In this case we see a certain catching effect — the stem became slightly trapezoidal, which gives a more synonymous shape to the anatomy of the inclined bowls of the Renaissance font. (This is more fully represented in the Granjon classics, which are also on the way to appearing from OFF.)
On problem of realism
applied to font production
with translation to worldview
Our Van den Keere project gathers the personal artistic style and the conceptual timeless treasure of flemishes. His other roman style letters such as Coronelle Romain should be noticed, as well as his blackletter (which by the way surpass even Fleischmann) and his musician types. But the attempt to copy — to only keep and share the joy of some witnessed miracle — always runs into the problem of realism, which is another reason to name the project as such.
Realism is always a reconstruction, finding the live core, human in it: the idea and the resurrection of it with a renewed body and materials in the right new world. This is how to provide the uniting line through all history — to find the idea, its logic, and the personal artistic discoveries of a certain master — meeting a new Other.
In our age, when such words as post-humanism have appeared, and even the most contemporary AI models use serif to bear words — it would be good, and in the most meaningful and healthy sense, to remember the consistency of Humanism itself and then resurrect its ideas in their better form. This is how Realist derives its contour. With Fra-Angelico and Giotto seen in closed eyes — and yes, with the book Rubens drawings on top of one's lap and remembrance of material printing. In its result, and despite its direct historicity, the Realist font is extremely new and actual.
On Renaissance, it's fonts and worldview
The general idea of the Renaissance, its central admiration and joy — the mind amazed by this simple invention: all humans belong to Someone Who, being in all ways a human (except any missorder, sin), did more than any human ever can — Who even conquers death, Who had a Word to the World to be and it came into being. So that is why the elder greek dream of human as the meusure of things got resurected new quality.
This admiration in noble pace of a Renaissance font and it rests on two key principles: air and rhythm. This comes partly from one another — partly derived from the principles well described by Professor F. E. Blokland, and partly from the restrictions of font production of those times. In any case the font of the Renaissance illustrates well the man of its time — with his enlightenment, his awareness of the great news of humanity: the heavenly is now partaker of the earthly.

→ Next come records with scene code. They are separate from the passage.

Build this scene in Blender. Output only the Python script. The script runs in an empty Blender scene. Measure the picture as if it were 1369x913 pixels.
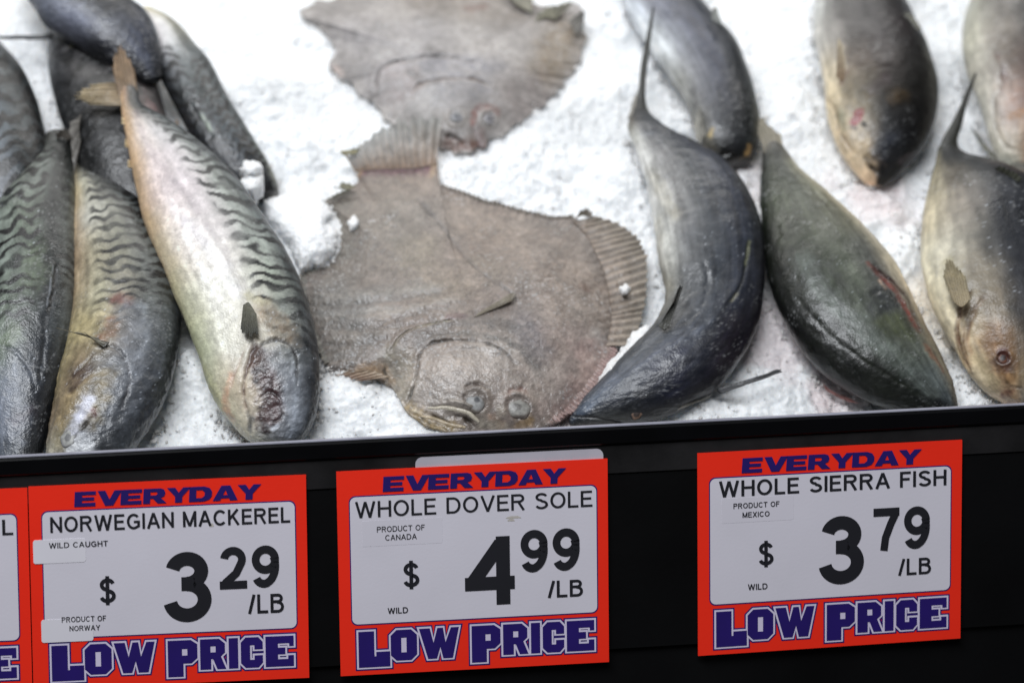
import bpy, math, random
import numpy as np
from mathutils import Vector

rng = np.random.default_rng(7)
random.seed(7)
SC = bpy.context.scene
COL = SC.collection
IW, IH = 1369.0, 913.0          # the photograph's pixel grid, used for measuring positions

# ------------------------------------------------------------------ camera
YAW, PITCH, LENS, DIST = math.radians(5.2), math.radians(32.0), 70.0, 1.30
FPX = LENS / 36.0 * IW
FWD = np.array([math.sin(YAW) * math.cos(PITCH), math.cos(YAW) * math.cos(PITCH), -math.sin(PITCH)])
RGT = np.array([math.cos(YAW), -math.sin(YAW), 0.0])
UPV = np.cross(RGT, FWD)

def ray(px, py):
    d = FWD + RGT * (px - IW / 2) / FPX - UPV * (py - IH / 2) / FPX
    return d

CAMP = -DIST * ray(684.5, 573.0)
cam_d = bpy.data.cameras.new("camera")
cam = bpy.data.objects.new("camera", cam_d)
COL.objects.link(cam)
cam_d.lens = LENS
cam_d.sensor_width = 36.0
cam_d.clip_start = 0.05
cam_d.clip_end = 50
cam.location = Vector(CAMP)
cam.rotation_euler = Vector(FWD).to_track_quat('-Z', 'Y').to_euler()
cam_d.dof.use_dof = True
cam_d.dof.focus_distance = 1.31
cam_d.dof.aperture_fstop = 2.8
SC.camera = cam

# ------------------------------------------------------------------ world and lamps
W = bpy.data.worlds.new("World")
SC.world = W
W.use_nodes = True
W.node_tree.nodes['Background'].inputs[0].default_value = (0.93, 0.96, 1.0, 1)
W.node_tree.nodes['Background'].inputs[1].default_value = 0.06

def area(name, loc, target, sx, sy, energy, color):
    ld = bpy.data.lights.new(name, 'AREA')
    ld.shape = 'RECTANGLE'; ld.size = sx; ld.size_y = sy
    ld.energy = energy; ld.color = color
    o = bpy.data.objects.new(name, ld)
    COL.objects.link(o)
    o.location = loc
    d = Vector(target) - Vector(loc)
    o.rotation_euler = d.to_track_quat('-Z', 'Y').to_euler()
    return o
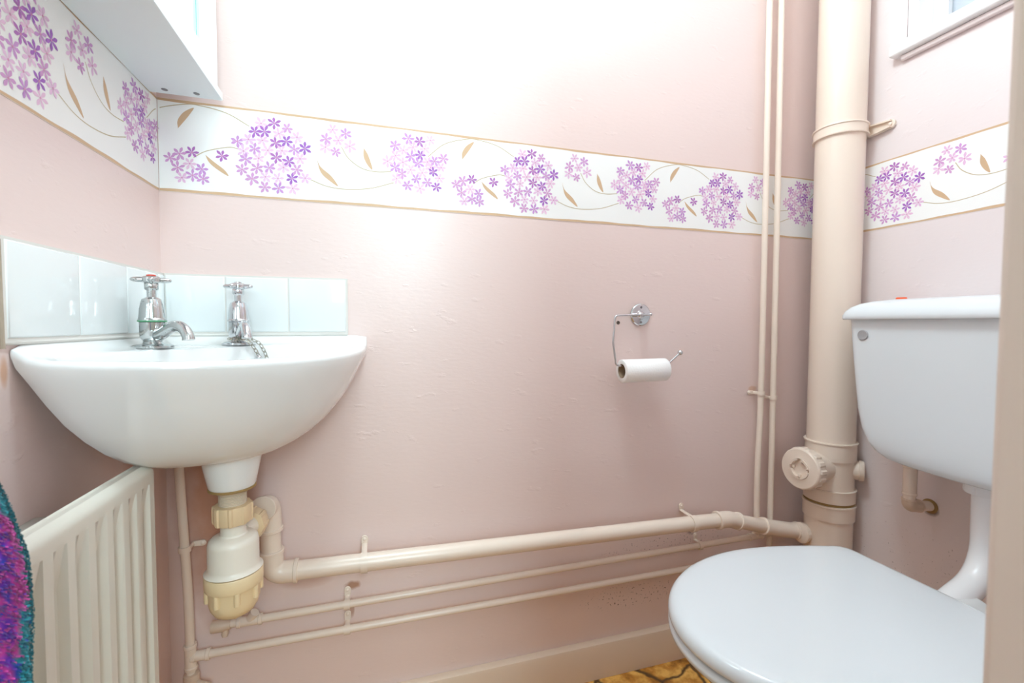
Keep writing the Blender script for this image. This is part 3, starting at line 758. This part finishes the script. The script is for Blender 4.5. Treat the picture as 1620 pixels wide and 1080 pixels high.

There is an important and interesting general idea of Renaissance typefaces that comes from Their apparent similarity. They are similar, and a trained eye is required to distinguish one master’s hand from another at a glance. Even such fathers as H. D. L. Vervliet, when describing one or another set of matrices, resort to a simplified way of marking distinguishing constructive elements (a 'single-serifed', 'dog eared', and so on) to name the font — whereas Professor Blokland, rightly and brightly identifies rhythm as the primary formative and meaningful property of type.
Indeed, they are similar — but this especial fact reveals to us a great and partly inaccessible now and remarkable activity: all the type designers were making one font. Is this not also a lesson for us, since EcTd classes, — to let Word to connect us — defining the Rhythm, rather than distinguishing and multiplying self-glorifying alternatives?
And this is how Realist reveals one general principle of Renaissance fonts — it is not another serif that differs, but it is drawn to be The Font: the only shape for the Word.
And such an amusing and contradictory effect — Realist became complementary to almost any font pairing. It fits naturally with any heavy or regular Swiss, with distinctive experimentalist or fancy aczidentials. It is so elastic that to create a relative italic was another huuuuge (as Professor Blokland says) challenge. That task is successful and is coming out as the Poet typeface project. You can pre-order the Poet — a probable italic-fitting of Realist (but also a self-sufficient font) — following this link.
Realist for OFF
The concept of the quiet, calm pearl gives a major principle to the OFF foundry. Look at Van den Keere — he is not so outstanding as Granjon, not so representative as the Estienne cutters, not as extremely functional as Haultin, nor as blustery as his predecessor Lambrecht — but we return to him again and again.
This is what we want to avoid. The font here as the warmth of a mother's hands. As that we see in a Vermeer canvas. Let us remember that one pouring milk from a jar — how calm, restful and reassuring that seeing is.
Because kindness and gentleness are stronger than arrogance and envy. This is victory without a fight — a familiar and fundamental aspiration for everyone.
On floating and NFT
Right from that point of the 'personal' — through ages and ages, seeking need to meet one human with another — came the idea of NFT-personalised sale. It reveals the resale component and the personal snippet of the 'matrices' of the font — exactly as it happened in plantinian times, when one printer simply asked the punch-cutter to pour him some of those beautiful letters, and while transferring through punch-matrices-print they became more unique.
On St. Paul and Augustin
The idea of the non-constant, moving contour lies on the surface and has been known since the earliest computer experiments. This only confirms the obvious value of non-constancy as the positive value in the perception of type — and the continuity of this approach through epochs and medias.
This way, we see in Realist an anthropomorphic approach to the variability of the contour: it is the accumulation and systematisation of the facts of life during their formation — and their subsequent unification. It is the refusal of a straight-forward answer — but also the acceptance of it as a possibility and a hope for a system of a more complex and general conclusion: about time and memory.